Report how many lines below contain the word "scene", and give only that number.
# start of Extracted material
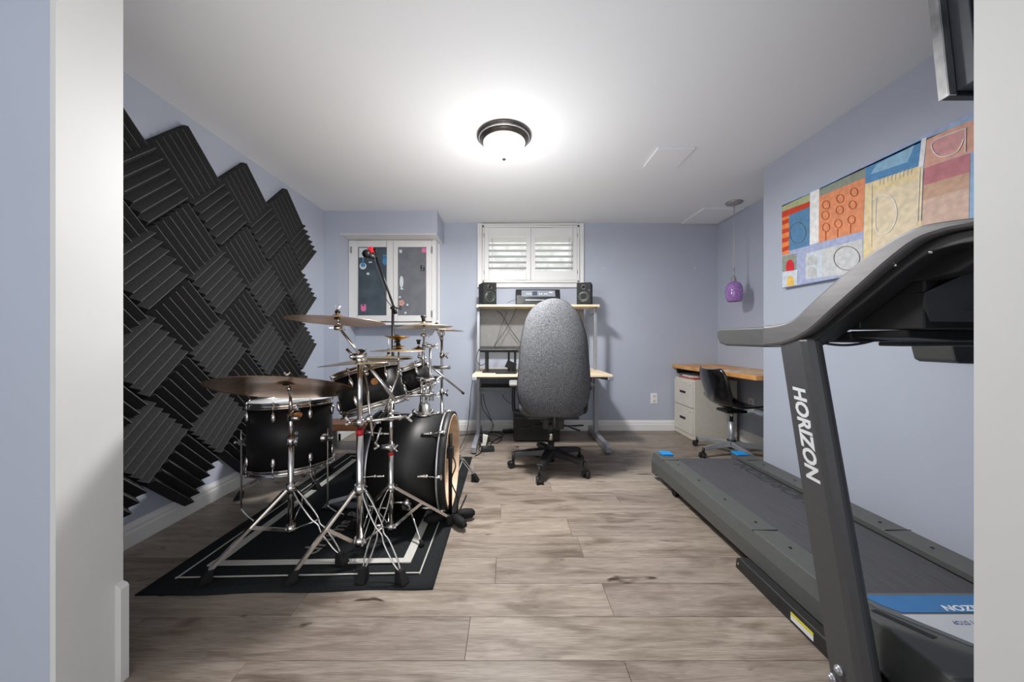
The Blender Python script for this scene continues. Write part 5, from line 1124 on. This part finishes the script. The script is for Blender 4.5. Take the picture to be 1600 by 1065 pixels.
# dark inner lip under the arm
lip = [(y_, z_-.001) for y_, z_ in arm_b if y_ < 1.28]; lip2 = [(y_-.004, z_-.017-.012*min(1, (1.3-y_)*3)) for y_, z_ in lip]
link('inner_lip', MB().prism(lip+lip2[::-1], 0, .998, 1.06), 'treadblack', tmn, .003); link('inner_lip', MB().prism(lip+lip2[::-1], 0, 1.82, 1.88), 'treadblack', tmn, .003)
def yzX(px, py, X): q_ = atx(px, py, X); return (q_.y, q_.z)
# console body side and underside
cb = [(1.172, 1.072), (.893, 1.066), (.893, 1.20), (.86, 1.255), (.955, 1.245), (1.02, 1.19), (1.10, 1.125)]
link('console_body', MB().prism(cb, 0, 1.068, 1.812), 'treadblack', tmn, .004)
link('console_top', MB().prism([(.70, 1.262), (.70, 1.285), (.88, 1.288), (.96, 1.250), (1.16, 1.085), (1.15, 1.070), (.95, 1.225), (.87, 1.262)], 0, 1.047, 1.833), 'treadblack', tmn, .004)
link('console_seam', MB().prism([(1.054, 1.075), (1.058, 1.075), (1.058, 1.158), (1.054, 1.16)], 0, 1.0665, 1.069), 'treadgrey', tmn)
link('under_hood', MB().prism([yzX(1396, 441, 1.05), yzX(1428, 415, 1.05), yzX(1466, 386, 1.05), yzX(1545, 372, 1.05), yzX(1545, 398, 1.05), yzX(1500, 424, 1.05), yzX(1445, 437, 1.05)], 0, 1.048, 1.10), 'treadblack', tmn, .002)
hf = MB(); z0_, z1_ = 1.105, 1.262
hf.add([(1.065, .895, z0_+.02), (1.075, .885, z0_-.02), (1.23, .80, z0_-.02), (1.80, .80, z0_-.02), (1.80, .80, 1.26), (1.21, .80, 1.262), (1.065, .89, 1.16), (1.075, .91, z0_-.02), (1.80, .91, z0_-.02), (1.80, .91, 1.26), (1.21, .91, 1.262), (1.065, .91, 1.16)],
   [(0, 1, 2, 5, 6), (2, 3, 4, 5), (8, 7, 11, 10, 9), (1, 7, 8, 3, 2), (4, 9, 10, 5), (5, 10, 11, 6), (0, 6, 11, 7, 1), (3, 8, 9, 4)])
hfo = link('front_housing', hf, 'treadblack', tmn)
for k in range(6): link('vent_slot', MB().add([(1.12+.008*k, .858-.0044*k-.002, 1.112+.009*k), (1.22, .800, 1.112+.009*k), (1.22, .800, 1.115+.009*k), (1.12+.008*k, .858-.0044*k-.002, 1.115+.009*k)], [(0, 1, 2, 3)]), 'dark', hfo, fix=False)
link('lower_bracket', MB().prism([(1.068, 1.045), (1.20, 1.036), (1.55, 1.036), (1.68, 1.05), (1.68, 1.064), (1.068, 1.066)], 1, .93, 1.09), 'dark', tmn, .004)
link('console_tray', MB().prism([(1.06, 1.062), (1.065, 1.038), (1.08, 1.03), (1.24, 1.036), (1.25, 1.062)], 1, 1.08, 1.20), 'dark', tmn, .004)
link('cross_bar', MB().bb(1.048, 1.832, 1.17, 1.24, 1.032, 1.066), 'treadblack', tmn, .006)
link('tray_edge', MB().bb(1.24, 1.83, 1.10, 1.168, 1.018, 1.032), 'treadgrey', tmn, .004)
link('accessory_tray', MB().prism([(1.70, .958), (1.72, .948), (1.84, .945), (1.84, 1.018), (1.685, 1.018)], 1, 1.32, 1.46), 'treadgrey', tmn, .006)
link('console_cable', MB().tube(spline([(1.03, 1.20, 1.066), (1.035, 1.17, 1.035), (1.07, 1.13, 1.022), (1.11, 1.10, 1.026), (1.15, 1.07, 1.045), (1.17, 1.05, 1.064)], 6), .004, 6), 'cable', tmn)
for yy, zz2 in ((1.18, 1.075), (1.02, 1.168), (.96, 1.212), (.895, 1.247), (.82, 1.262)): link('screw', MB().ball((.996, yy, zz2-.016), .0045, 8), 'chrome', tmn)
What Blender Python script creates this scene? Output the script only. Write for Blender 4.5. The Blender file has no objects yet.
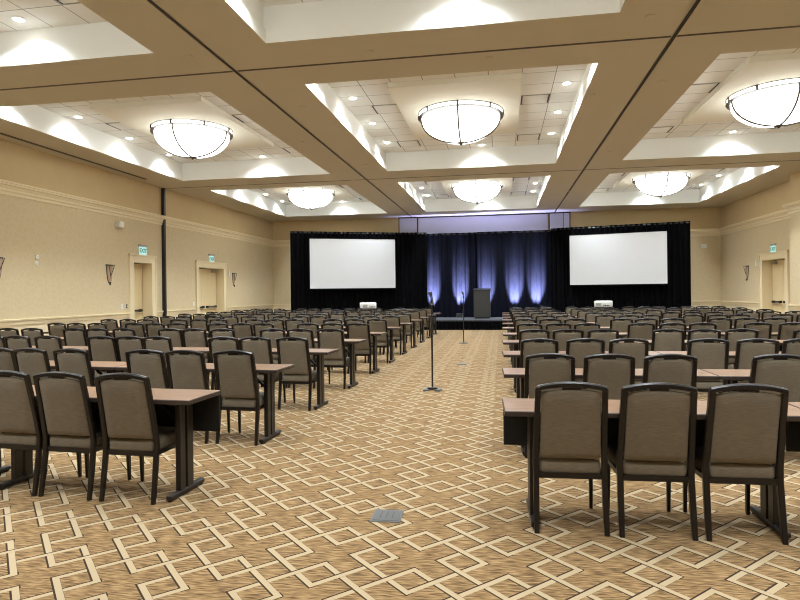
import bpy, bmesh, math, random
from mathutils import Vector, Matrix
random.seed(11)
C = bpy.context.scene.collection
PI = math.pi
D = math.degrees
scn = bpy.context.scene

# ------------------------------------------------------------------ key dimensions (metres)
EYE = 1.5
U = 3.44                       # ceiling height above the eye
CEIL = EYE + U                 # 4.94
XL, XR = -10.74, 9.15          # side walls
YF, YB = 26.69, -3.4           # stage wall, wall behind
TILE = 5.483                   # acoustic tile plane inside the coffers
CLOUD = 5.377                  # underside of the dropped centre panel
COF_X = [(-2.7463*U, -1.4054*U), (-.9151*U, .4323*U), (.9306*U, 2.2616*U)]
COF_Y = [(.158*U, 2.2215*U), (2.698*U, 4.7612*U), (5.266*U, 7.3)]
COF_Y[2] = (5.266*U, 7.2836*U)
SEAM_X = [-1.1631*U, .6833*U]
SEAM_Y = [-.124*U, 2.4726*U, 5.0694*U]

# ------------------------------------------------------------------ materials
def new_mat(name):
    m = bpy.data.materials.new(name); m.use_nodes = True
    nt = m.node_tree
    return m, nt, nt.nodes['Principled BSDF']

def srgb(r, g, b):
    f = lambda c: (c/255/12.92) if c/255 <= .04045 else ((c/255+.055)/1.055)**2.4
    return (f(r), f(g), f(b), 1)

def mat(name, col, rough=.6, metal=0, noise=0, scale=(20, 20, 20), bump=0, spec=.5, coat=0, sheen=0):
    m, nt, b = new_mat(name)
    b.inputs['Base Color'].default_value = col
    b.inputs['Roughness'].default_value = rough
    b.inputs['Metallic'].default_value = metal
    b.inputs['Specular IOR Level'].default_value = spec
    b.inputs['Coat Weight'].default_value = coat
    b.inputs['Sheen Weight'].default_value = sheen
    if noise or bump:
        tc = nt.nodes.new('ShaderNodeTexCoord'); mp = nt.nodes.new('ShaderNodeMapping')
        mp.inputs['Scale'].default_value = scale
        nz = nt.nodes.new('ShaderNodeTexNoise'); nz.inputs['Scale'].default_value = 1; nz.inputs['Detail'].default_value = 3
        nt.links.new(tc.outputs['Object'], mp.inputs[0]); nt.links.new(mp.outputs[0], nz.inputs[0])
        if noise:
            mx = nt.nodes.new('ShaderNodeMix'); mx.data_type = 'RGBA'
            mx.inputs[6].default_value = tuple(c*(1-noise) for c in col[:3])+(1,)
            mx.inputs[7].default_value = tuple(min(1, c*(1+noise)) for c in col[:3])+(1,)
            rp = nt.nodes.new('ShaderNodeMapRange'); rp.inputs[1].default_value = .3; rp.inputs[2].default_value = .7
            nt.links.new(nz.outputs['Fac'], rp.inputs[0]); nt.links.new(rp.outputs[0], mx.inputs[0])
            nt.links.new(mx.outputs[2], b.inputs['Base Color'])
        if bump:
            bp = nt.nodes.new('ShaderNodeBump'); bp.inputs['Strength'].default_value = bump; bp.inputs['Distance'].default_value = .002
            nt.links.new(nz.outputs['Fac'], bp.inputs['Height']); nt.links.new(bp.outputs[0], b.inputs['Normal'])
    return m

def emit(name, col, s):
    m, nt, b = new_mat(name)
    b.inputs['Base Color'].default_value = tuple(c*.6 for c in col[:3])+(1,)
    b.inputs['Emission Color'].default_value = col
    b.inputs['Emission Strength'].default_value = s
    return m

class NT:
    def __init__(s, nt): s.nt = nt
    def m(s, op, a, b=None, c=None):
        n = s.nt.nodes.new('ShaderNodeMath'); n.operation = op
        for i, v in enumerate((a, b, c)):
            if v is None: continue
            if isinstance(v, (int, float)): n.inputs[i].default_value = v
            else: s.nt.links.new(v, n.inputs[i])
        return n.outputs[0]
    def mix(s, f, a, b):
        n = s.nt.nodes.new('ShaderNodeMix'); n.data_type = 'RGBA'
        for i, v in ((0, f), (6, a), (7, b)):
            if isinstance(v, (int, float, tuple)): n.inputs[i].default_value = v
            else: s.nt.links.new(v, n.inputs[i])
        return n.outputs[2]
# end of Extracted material
Response for this exercise – 4